I know with all this increased technology, especially on our phones, where this actually happened, we chat more comfortably and exchange pictures as it they were currency. Privacy doesn’t seem to exist anymore and neither does leaving anything to the imagination. We are in the age of ‘I’ll send you mine if you send me yours.’ We are in such a hurry to know exactly what the other looks like naked that if we were to actually (God forbid) meet then we would know our soon-to-be-lover has a scar on the lower torso or that their ass is far more harrier than their chest. Where is the art of discovering your lover’s body? Yes, I understand that sometimes it’s good to know the mess we are getting into beforehand which might avoid awkward moments, but are we becoming so superficial that we rather know off hand what we look like naked before even meeting? Is this a cultural norm now? Should I be expected to have a naked picture to send if I decide to do this online dating thing? If I was to decide to send my picture to someone then my very white ass body could be floating out there being looked at and desired, of course, by whomever.

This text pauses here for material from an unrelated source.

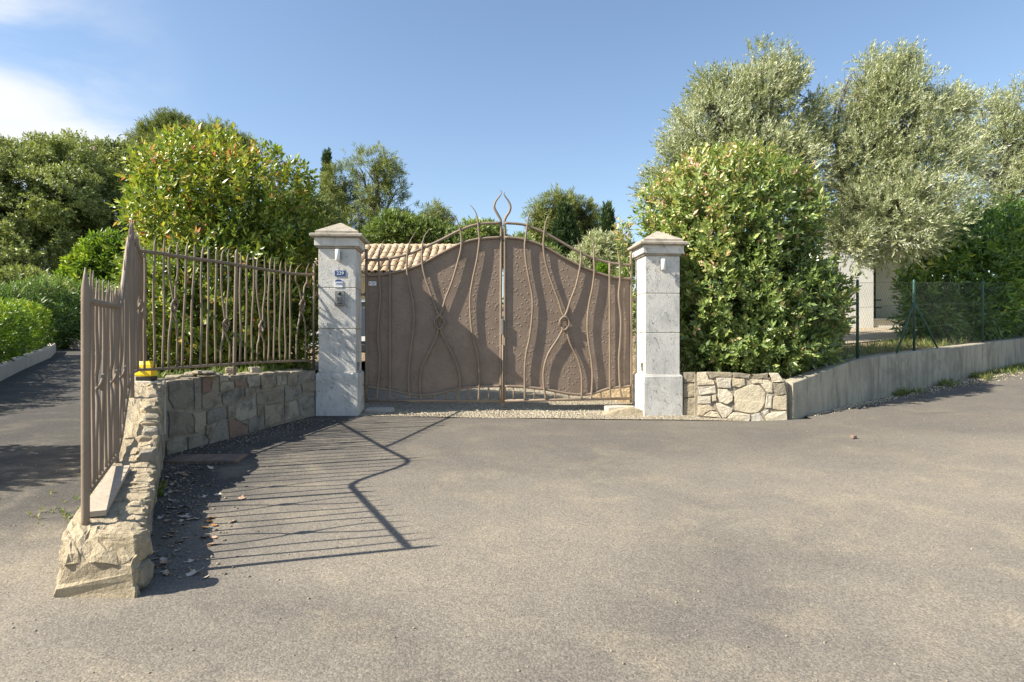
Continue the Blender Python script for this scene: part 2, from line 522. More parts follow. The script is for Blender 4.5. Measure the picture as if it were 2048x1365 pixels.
L_PHOT2 = leaf_mat('photinia_leaf_greyer', [(0.0, (0.108, 0.158, 0.048)), (0.35, (0.182, 0.258, 0.071)), (0.62, (0.299, 0.356, 0.107)), (0.82, (0.469, 0.464, 0.158)), (0.92, (0.558, 0.415, 0.234)), (1.0, (0.558, 0.337, 0.234))], 0.34, 0.22, 0.6)
L_OLIVE = leaf_mat('olive_leaf', [(0.0, (0.170, 0.197, 0.092)), (0.45, (0.309, 0.338, 0.174)), (0.8, (0.540, 0.543, 0.348)), (1.0, (0.558, 0.577, 0.551))], 0.5, 0.18, 0.35)
L_LAUREL = leaf_mat('laurel_leaf', [(0.0, (0.061, 0.116, 0.023)), (0.5, (0.139, 0.237, 0.040)), (0.85, (0.263, 0.392, 0.067)), (1.0, (0.554, 0.523, 0.089))], 0.30, 0.22, 0.6)
L_HEDGE = leaf_mat('bright_hedge_leaf', [(0.0, (0.057, 0.110, 0.015)), (0.5, (0.138, 0.220, 0.022)), (0.85, (0.276, 0.352, 0.033)), (1.0, (0.391, 0.396, 0.055))], 0.4, 0.35, 0.5)
L_OLEAN = leaf_mat('oleander_leaf', [(0.0, (0.050, 0.097, 0.026)), (0.5, (0.122, 0.200, 0.046)), (0.9, (0.230, 0.317, 0.086)), (1.0, (0.432, 0.400, 0.145))], 0.4, 0.25, 0.5)
L_OAK = leaf_mat('holm_oak_leaf', [(0.0, (0.110, 0.146, 0.047)), (0.5, (0.213, 0.249, 0.080)), (0.9, (0.370, 0.391, 0.128)), (1.0, (0.492, 0.473, 0.172))], 0.5, 0.2, 0.4)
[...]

The picture of the asshole, literally an asshole, got me thinking of how much online dating has changed. It’s not cute anymore. It’s not fun. Instead of putting a picture of our best smile, now we are putting pictures of our ass or crotch or six-pack abs (which isn’t always bad to look at but whatever) and having to decide whether or not we would talk to this person based on the latter. I get it that by putting salacious pictures will undoubtedly attract a salacious person. I don’t judge people for what they do. We all do it for our own peculiar reasons. What I do, however, mind is seeing someone’s a-hole before even exchanging a nice ‘hello, how are you?’ Although some could just argue that I am just being rather prude and need to get with the new program. I like to think I have some sort of values that I go by. But you could be the judge of that.